What was up with Halloween 3? How did can you have a Halloween movie with no Michael Meyers?
Here's the deal with
Halloween 3.
At the end of Part 2, the Shape is apparently killed for good (remember, Part 2 picks up
exactly where the first one left off). John Carpenter, who had written a treatment for Part 2 (somewhat reluctantly) had his work rejected, because the studio wanted
more blood and violence, something Carpenter kept at a minimum in the first film. So he vowed no more
Halloween films for him.
At the time Universal had the distribution rights for
Halloween 2 and any potential sequels. The second film did well enough for the studio to greenlight a third film. But Myers was dead, and no one could think of a reasonable way to bring him back.

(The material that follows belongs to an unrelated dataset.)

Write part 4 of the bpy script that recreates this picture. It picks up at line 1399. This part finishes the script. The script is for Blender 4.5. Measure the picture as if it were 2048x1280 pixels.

So Universal decided to start an all-new series of
Halloween films, using the title, but none of Carpenter's characters. The studio planned to release a new
Halloween film once a year, each one totally different from the last. They would be stand-alone stories using Halloween in the title, but having absolutely no connection whatsoever with Michael Myers.
Halloween 3: Season of the Witch was the first (and only) film released using this idea. The story was about a company that manufactures deadly Halloween masks or something like that, right? Anyway, the film didn't do so well at the box office, and Universal lost interest in coming up with new story ideas. Who knows? If the film was successful, we may have had
Halloween films dealing with vampires, the living dead, mad scientists, aliens and other creatures. And old Mikey might still be dead. So several years pass until
Halloween 4 is greenlit for another studio, and Michael Myers rises once again.